→ EXERCISE BRIEF:
Your task is to repeat the listing exactly.

→ RAW DATA:
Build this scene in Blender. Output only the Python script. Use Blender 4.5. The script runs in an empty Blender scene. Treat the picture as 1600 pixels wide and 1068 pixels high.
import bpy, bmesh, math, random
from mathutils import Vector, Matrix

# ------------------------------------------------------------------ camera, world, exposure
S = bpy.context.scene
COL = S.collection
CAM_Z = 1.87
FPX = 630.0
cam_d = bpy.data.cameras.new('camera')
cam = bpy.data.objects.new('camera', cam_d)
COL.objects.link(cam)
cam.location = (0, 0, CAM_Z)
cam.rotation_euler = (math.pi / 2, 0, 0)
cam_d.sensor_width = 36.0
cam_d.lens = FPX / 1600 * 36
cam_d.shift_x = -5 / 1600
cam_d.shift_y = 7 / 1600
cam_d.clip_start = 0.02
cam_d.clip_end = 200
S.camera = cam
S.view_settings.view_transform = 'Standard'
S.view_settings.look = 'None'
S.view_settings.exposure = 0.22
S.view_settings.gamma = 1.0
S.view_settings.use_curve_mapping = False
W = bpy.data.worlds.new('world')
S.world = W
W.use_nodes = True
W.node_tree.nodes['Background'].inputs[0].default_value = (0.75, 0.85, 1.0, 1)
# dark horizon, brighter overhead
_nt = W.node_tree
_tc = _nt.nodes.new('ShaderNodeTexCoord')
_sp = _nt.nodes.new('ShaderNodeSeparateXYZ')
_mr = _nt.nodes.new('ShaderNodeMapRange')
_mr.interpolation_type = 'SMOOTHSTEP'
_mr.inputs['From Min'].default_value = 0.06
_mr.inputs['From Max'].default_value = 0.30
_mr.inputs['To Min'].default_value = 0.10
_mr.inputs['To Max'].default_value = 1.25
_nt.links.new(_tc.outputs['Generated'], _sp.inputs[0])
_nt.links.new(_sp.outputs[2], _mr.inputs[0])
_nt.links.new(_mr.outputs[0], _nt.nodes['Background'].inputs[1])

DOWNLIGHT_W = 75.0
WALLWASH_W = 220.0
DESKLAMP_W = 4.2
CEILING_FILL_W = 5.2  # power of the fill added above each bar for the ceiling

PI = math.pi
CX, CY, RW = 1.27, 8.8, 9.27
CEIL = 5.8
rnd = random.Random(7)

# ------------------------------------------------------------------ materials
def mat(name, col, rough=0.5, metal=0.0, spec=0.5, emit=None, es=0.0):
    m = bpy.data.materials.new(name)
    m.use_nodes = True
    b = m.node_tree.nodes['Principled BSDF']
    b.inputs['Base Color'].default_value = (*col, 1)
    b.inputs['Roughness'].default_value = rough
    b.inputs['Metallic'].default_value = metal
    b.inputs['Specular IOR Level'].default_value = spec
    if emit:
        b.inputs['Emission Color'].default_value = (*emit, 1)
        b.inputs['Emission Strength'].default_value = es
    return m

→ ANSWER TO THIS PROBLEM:
Build this scene in Blender. Output only the Python script. Use Blender 4.5. The script runs in an empty Blender scene. Treat the picture as 1600 pixels wide and 1068 pixels high.
import bpy, bmesh, math, random
from mathutils import Vector, Matrix

# ------------------------------------------------------------------ camera, world, exposure
S = bpy.context.scene
COL = S.collection
CAM_Z = 1.87
FPX = 630.0
cam_d = bpy.data.cameras.new('camera')
cam = bpy.data.objects.new('camera', cam_d)
COL.objects.link(cam)
cam.location = (0, 0, CAM_Z)
cam.rotation_euler = (math.pi / 2, 0, 0)
cam_d.sensor_width = 36.0
cam_d.lens = FPX / 1600 * 36
cam_d.shift_x = -5 / 1600
cam_d.shift_y = 7 / 1600
cam_d.clip_start = 0.02
cam_d.clip_end = 200
S.camera = cam
S.view_settings.view_transform = 'Standard'
S.view_settings.look = 'None'
S.view_settings.exposure = 0.22
S.view_settings.gamma = 1.0
S.view_settings.use_curve_mapping = False
W = bpy.data.worlds.new('world')
S.world = W
W.use_nodes = True
W.node_tree.nodes['Background'].inputs[0].default_value = (0.75, 0.85, 1.0, 1)
# dark horizon, brighter overhead
_nt = W.node_tree
_tc = _nt.nodes.new('ShaderNodeTexCoord')
_sp = _nt.nodes.new('ShaderNodeSeparateXYZ')
_mr = _nt.nodes.new('ShaderNodeMapRange')
_mr.interpolation_type = 'SMOOTHSTEP'
_mr.inputs['From Min'].default_value = 0.06
_mr.inputs['From Max'].default_value = 0.30
_mr.inputs['To Min'].default_value = 0.10
_mr.inputs['To Max'].default_value = 1.25
_nt.links.new(_tc.outputs['Generated'], _sp.inputs[0])
_nt.links.new(_sp.outputs[2], _mr.inputs[0])
_nt.links.new(_mr.outputs[0], _nt.nodes['Background'].inputs[1])

DOWNLIGHT_W = 75.0
WALLWASH_W = 220.0
DESKLAMP_W = 4.2
CEILING_FILL_W = 5.2  # power of the fill added above each bar for the ceiling

PI = math.pi
CX, CY, RW = 1.27, 8.8, 9.27
CEIL = 5.8
rnd = random.Random(7)

# ------------------------------------------------------------------ materials
def mat(name, col, rough=0.5, metal=0.0, spec=0.5, emit=None, es=0.0):
    m = bpy.data.materials.new(name)
    m.use_nodes = True
    b = m.node_tree.nodes['Principled BSDF']
    b.inputs['Base Color'].default_value = (*col, 1)
    b.inputs['Roughness'].default_value = rough
    b.inputs['Metallic'].default_value = metal
    b.inputs['Specular IOR Level'].default_value = spec
    if emit:
        b.inputs['Emission Color'].default_value = (*emit, 1)
        b.inputs['Emission Strength'].default_value = es
    return m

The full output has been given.